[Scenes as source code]
# # # #
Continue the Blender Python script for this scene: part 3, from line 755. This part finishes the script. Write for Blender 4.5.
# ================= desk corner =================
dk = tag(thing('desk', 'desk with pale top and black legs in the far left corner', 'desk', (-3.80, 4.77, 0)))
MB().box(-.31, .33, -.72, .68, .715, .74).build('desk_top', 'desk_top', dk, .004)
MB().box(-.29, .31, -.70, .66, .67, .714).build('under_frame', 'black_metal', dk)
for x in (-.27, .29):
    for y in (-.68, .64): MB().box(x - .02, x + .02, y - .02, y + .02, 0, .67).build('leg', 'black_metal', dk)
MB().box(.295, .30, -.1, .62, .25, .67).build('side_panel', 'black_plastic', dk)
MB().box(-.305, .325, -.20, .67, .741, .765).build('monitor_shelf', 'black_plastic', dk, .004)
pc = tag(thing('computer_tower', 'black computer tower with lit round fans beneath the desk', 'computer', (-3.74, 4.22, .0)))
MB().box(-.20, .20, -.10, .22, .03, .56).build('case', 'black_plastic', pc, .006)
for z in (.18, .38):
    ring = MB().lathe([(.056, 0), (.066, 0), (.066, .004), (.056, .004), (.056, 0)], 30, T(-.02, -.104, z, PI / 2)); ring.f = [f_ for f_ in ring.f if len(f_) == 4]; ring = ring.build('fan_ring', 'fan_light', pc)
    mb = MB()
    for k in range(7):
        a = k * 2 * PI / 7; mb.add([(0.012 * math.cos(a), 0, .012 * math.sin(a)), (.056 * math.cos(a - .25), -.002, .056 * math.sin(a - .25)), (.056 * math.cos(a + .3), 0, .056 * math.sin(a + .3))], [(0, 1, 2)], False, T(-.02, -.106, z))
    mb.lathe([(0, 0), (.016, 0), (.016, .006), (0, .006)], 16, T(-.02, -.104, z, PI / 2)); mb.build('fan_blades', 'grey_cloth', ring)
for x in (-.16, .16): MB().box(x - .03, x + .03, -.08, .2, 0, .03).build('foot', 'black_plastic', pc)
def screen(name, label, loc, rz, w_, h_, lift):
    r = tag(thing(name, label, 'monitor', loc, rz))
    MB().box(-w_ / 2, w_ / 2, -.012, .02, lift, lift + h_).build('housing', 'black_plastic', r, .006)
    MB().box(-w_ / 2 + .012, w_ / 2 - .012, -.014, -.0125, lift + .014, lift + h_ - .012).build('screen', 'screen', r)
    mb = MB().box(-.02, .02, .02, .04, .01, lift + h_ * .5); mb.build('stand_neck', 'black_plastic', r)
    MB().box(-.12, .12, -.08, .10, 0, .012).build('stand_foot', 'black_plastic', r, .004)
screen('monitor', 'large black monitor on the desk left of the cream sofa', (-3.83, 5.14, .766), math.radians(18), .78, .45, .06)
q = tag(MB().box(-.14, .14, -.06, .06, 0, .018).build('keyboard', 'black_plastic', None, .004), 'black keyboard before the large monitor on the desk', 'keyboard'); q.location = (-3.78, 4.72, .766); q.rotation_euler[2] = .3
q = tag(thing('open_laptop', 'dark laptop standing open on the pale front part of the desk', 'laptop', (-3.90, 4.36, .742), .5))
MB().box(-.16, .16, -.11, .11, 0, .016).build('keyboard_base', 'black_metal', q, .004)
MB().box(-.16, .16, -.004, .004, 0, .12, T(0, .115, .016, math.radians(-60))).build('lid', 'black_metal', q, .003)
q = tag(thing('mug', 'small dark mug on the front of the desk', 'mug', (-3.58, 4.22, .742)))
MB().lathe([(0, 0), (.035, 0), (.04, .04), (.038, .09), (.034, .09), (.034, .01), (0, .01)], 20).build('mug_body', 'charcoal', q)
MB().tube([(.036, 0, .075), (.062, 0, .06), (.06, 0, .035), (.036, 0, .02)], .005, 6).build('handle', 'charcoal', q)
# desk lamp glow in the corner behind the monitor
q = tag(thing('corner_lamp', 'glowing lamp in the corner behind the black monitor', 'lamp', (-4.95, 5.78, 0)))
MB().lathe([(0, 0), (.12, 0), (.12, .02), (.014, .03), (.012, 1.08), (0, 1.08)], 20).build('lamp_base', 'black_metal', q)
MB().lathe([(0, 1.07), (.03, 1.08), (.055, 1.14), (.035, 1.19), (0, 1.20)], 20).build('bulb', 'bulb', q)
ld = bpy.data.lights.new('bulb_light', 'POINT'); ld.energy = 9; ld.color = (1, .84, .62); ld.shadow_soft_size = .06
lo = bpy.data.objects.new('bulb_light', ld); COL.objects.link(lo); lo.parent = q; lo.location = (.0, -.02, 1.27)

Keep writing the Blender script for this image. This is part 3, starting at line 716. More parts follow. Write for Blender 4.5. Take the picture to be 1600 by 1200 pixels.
# # # #
* **Directive**
Word for word, quote all of the data above.

* **The output**
Continue the Blender Python script for this scene: part 3, from line 755. This part finishes the script. Write for Blender 4.5.
# ================= desk corner =================
dk = tag(thing('desk', 'desk with pale top and black legs in the far left corner', 'desk', (-3.80, 4.77, 0)))
MB().box(-.31, .33, -.72, .68, .715, .74).build('desk_top', 'desk_top', dk, .004)
MB().box(-.29, .31, -.70, .66, .67, .714).build('under_frame', 'black_metal', dk)
for x in (-.27, .29):
    for y in (-.68, .64): MB().box(x - .02, x + .02, y - .02, y + .02, 0, .67).build('leg', 'black_metal', dk)
MB().box(.295, .30, -.1, .62, .25, .67).build('side_panel', 'black_plastic', dk)
MB().box(-.305, .325, -.20, .67, .741, .765).build('monitor_shelf', 'black_plastic', dk, .004)
pc = tag(thing('computer_tower', 'black computer tower with lit round fans beneath the desk', 'computer', (-3.74, 4.22, .0)))
MB().box(-.20, .20, -.10, .22, .03, .56).build('case', 'black_plastic', pc, .006)
for z in (.18, .38):
    ring = MB().lathe([(.056, 0), (.066, 0), (.066, .004), (.056, .004), (.056, 0)], 30, T(-.02, -.104, z, PI / 2)); ring.f = [f_ for f_ in ring.f if len(f_) == 4]; ring = ring.build('fan_ring', 'fan_light', pc)
    mb = MB()
    for k in range(7):
        a = k * 2 * PI / 7; mb.add([(0.012 * math.cos(a), 0, .012 * math.sin(a)), (.056 * math.cos(a - .25), -.002, .056 * math.sin(a - .25)), (.056 * math.cos(a + .3), 0, .056 * math.sin(a + .3))], [(0, 1, 2)], False, T(-.02, -.106, z))
    mb.lathe([(0, 0), (.016, 0), (.016, .006), (0, .006)], 16, T(-.02, -.104, z, PI / 2)); mb.build('fan_blades', 'grey_cloth', ring)
for x in (-.16, .16): MB().box(x - .03, x + .03, -.08, .2, 0, .03).build('foot', 'black_plastic', pc)
def screen(name, label, loc, rz, w_, h_, lift):
    r = tag(thing(name, label, 'monitor', loc, rz))
    MB().box(-w_ / 2, w_ / 2, -.012, .02, lift, lift + h_).build('housing', 'black_plastic', r, .006)
    MB().box(-w_ / 2 + .012, w_ / 2 - .012, -.014, -.0125, lift + .014, lift + h_ - .012).build('screen', 'screen', r)
    mb = MB().box(-.02, .02, .02, .04, .01, lift + h_ * .5); mb.build('stand_neck', 'black_plastic', r)
    MB().box(-.12, .12, -.08, .10, 0, .012).build('stand_foot', 'black_plastic', r, .004)
screen('monitor', 'large black monitor on the desk left of the cream sofa', (-3.83, 5.14, .766), math.radians(18), .78, .45, .06)
q = tag(MB().box(-.14, .14, -.06, .06, 0, .018).build('keyboard', 'black_plastic', None, .004), 'black keyboard before the large monitor on the desk', 'keyboard'); q.location = (-3.78, 4.72, .766); q.rotation_euler[2] = .3
q = tag(thing('open_laptop', 'dark laptop standing open on the pale front part of the desk', 'laptop', (-3.90, 4.36, .742), .5))
MB().box(-.16, .16, -.11, .11, 0, .016).build('keyboard_base', 'black_metal', q, .004)
MB().box(-.16, .16, -.004, .004, 0, .12, T(0, .115, .016, math.radians(-60))).build('lid', 'black_metal', q, .003)
q = tag(thing('mug', 'small dark mug on the front of the desk', 'mug', (-3.58, 4.22, .742)))
MB().lathe([(0, 0), (.035, 0), (.04, .04), (.038, .09), (.034, .09), (.034, .01), (0, .01)], 20).build('mug_body', 'charcoal', q)
MB().tube([(.036, 0, .075), (.062, 0, .06), (.06, 0, .035), (.036, 0, .02)], .005, 6).build('handle', 'charcoal', q)
# desk lamp glow in the corner behind the monitor
q = tag(thing('corner_lamp', 'glowing lamp in the corner behind the black monitor', 'lamp', (-4.95, 5.78, 0)))
MB().lathe([(0, 0), (.12, 0), (.12, .02), (.014, .03), (.012, 1.08), (0, 1.08)], 20).build('lamp_base', 'black_metal', q)
MB().lathe([(0, 1.07), (.03, 1.08), (.055, 1.14), (.035, 1.19), (0, 1.20)], 20).build('bulb', 'bulb', q)
ld = bpy.data.lights.new('bulb_light', 'POINT'); ld.energy = 9; ld.color = (1, .84, .62); ld.shadow_soft_size = .06
lo = bpy.data.objects.new('bulb_light', ld); COL.objects.link(lo); lo.parent = q; lo.location = (.0, -.02, 1.27)

Keep writing the Blender script for this image. This is part 3, starting at line 716. More parts follow. Write for Blender 4.5. Take the picture to be 1600 by 1200 pixels.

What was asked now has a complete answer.